What you are asked to do ->
Only the span from the line containing "Build this scene" down to the line containing "from mathutils.geometry import" is to be printed, exactly and inclusively, with pictures omitted.

Data in this exercise ->
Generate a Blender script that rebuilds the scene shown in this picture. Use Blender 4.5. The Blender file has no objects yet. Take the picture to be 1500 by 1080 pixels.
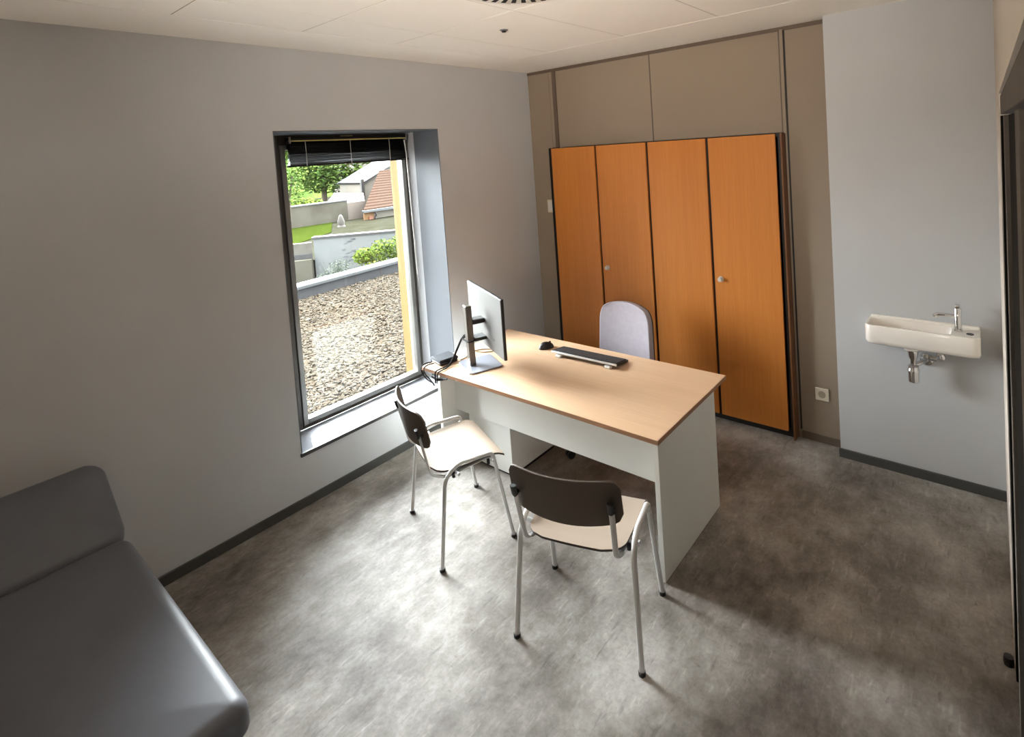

...

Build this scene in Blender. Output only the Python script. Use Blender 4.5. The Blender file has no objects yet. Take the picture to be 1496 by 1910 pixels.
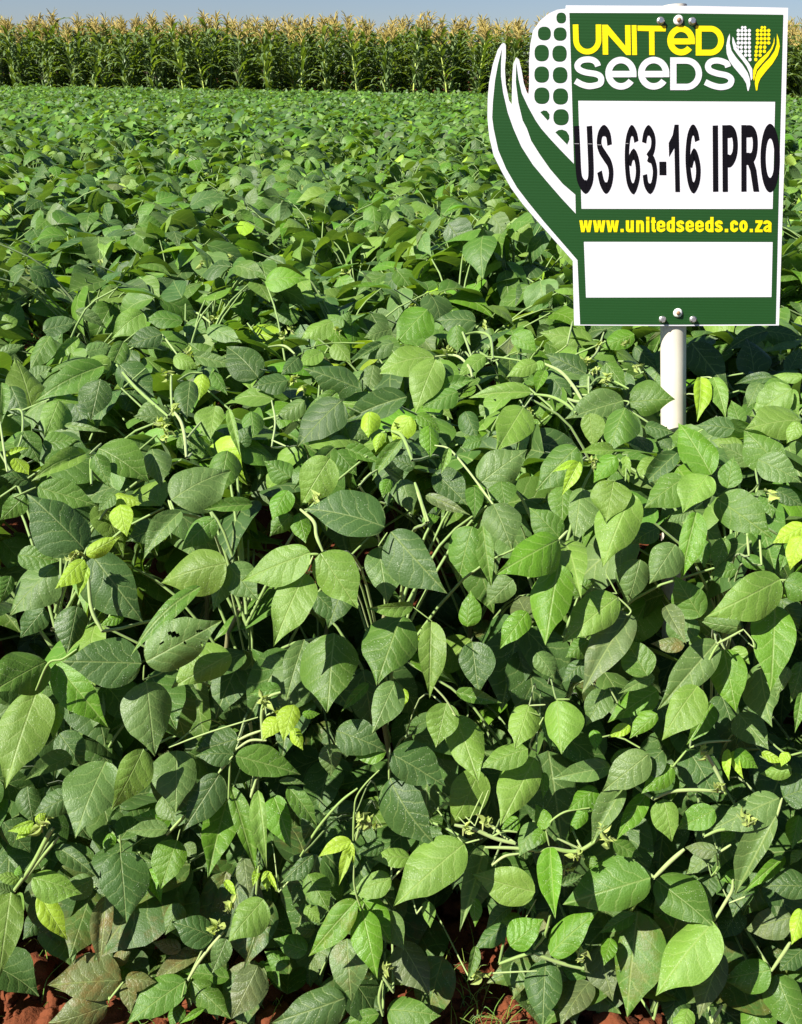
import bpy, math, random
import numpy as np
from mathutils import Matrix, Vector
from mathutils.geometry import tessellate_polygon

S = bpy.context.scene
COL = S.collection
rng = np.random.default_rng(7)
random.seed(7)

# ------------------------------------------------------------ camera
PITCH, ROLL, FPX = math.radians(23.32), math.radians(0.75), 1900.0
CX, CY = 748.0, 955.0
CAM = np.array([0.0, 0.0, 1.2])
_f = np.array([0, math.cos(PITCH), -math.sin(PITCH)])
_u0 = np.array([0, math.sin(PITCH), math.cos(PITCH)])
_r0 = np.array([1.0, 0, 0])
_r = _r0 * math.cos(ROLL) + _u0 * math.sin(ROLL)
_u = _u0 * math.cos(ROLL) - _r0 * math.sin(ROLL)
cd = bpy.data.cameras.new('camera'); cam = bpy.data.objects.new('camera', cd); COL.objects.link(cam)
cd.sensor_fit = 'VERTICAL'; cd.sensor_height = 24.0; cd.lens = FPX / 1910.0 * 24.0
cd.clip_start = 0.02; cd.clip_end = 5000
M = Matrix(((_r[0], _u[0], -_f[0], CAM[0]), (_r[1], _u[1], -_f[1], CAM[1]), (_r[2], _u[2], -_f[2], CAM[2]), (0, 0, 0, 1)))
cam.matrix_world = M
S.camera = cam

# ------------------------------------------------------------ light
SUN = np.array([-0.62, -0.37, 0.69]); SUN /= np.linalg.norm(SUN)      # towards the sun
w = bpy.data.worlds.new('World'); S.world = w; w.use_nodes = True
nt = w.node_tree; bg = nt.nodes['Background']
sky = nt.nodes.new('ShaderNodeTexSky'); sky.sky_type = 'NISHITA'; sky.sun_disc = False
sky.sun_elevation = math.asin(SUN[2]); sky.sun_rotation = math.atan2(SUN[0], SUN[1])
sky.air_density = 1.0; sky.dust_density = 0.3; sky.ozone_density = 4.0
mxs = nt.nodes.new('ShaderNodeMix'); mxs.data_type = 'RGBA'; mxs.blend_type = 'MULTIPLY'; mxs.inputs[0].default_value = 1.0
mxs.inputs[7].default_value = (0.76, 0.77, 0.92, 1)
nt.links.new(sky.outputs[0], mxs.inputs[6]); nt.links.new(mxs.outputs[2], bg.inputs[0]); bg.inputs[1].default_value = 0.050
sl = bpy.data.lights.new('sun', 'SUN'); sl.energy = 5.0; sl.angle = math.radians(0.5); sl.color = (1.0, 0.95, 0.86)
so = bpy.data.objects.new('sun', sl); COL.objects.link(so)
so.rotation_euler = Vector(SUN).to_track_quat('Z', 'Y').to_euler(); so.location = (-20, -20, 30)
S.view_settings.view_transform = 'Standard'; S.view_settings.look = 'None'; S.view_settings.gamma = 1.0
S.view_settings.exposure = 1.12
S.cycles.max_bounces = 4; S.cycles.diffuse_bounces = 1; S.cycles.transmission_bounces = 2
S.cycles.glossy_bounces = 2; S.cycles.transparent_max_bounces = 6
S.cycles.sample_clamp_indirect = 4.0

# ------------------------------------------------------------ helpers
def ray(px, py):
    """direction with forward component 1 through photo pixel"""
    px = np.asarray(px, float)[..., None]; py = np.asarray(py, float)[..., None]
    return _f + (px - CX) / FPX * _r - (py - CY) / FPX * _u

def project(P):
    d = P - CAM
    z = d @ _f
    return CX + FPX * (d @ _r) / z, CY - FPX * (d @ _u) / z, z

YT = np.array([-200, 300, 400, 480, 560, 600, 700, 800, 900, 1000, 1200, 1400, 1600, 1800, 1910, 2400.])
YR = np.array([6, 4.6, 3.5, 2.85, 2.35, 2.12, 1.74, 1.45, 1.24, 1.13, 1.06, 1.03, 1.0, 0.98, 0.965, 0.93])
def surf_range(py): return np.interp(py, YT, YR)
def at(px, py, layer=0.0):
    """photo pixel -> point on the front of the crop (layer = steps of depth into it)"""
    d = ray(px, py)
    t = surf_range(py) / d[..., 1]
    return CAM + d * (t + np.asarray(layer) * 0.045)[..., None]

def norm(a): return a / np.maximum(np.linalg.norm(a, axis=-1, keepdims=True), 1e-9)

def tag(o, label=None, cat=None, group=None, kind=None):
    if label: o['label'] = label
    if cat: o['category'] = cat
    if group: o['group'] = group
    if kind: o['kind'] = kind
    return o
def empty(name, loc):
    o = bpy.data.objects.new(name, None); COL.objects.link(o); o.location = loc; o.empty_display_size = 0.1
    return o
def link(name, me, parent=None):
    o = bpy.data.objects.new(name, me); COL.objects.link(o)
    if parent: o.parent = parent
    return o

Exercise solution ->
Build this scene in Blender. Output only the Python script. Use Blender 4.5. The Blender file has no objects yet. Take the picture to be 1496 by 1910 pixels.
import bpy, math, random
import numpy as np
from mathutils import Matrix, Vector
from mathutils.geometry import tessellate_polygon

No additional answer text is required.